Career Day at the University of Udine: Talent Has No Gender
On May 15, STI Engineering took part in the Career Day organized by the University of Udine, meeting engineering and computer science students united by what truly matters to us: expertise, curiosity, critical thinking, and the drive to grow.
In a technical sector that has historically been male-dominated, events like this also provide an important opportunity to observe a change that is slowly but steadily taking shape — one that we want to help accelerate.
The atmosphere throughout the event reflected exactly what you would expect from a place where the future is genuinely being built: attentive students, thoughtful questions, and authentic interest in the companies involved. From the very first presentations, it was clear that this was more than a simple “visit to a company stand.” Many students were taking notes, discussing opportunities among themselves, and trying to understand which companies could offer not just a job, but a professional path aligned with their ambitions.
During the interviews, we shared what it means to work at STI Engineering: the projects we develop, the way our teams are organized, the opportunities for technical growth, and the level of autonomy people can achieve over time. Above all, we aimed to communicate one simple idea: for us, professional value is never linked to gender, but to skills, commitment, and potential.
Among the candidates we met were students focused on design engineering, others already strongly connected to the digital world, and some with research experience behind them. We were especially pleased to engage with several female engineering students — well-prepared, determined, and fully aware of the challenges that women in STEM professions can still face today.
Although their presence remains numerically lower than that of their male peers, we did not see this as a statistic, but as a sign of a necessary cultural shift. A shift that STI Engineering is committed to supporting in concrete ways, not just in words.

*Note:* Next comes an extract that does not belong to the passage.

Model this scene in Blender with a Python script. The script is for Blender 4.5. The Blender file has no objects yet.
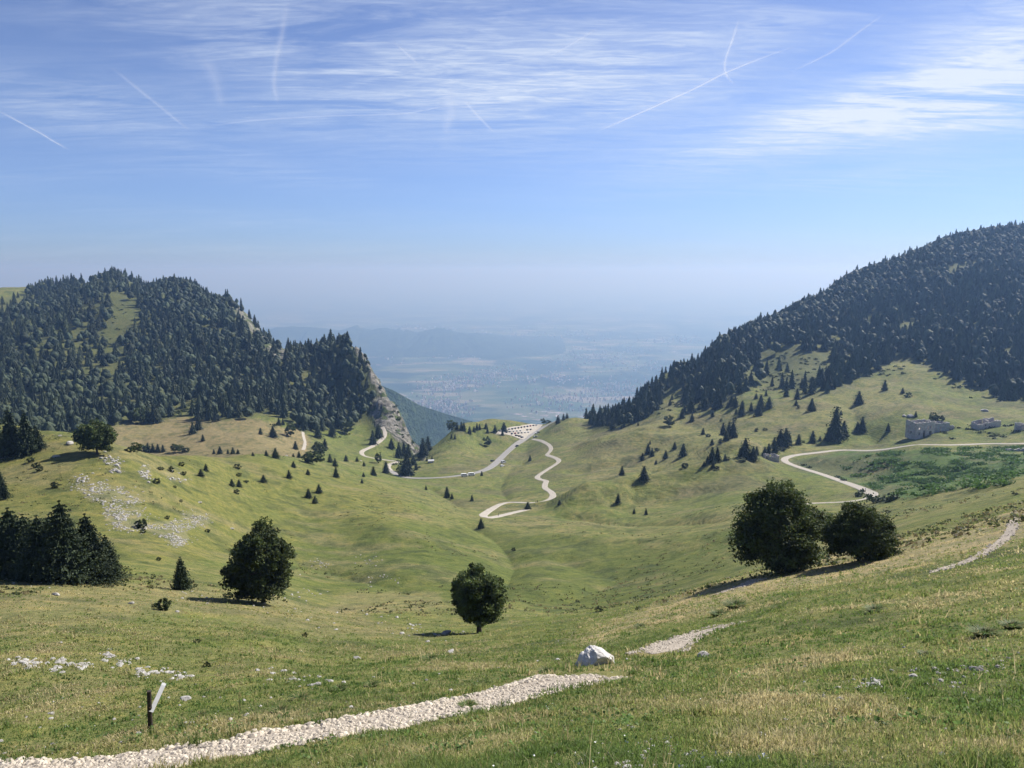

The path the company is pursuing toward gender equality certification is rooted precisely in this vision: building a professional environment where every person has the opportunity to grow, express their skills, and develop their career regardless of gender. We strongly believe that innovation, project quality, and business competitiveness also depend on the ability to value diverse perspectives and create inclusive, merit-based, and open workplaces.
For this reason, participating in Career Days is much more than a recruiting activity. It is a way to meet talent before it becomes professional experience, to listen to expectations, and to demonstrate that there are technical companies where inclusion and competence go hand in hand.
We returned to the office with new connections, promising resumes, and an even stronger conviction: talent has no gender — but it does need environments capable of recognizing and nurturing it.
And that is exactly the kind of environment STI Engineering wants to keep building.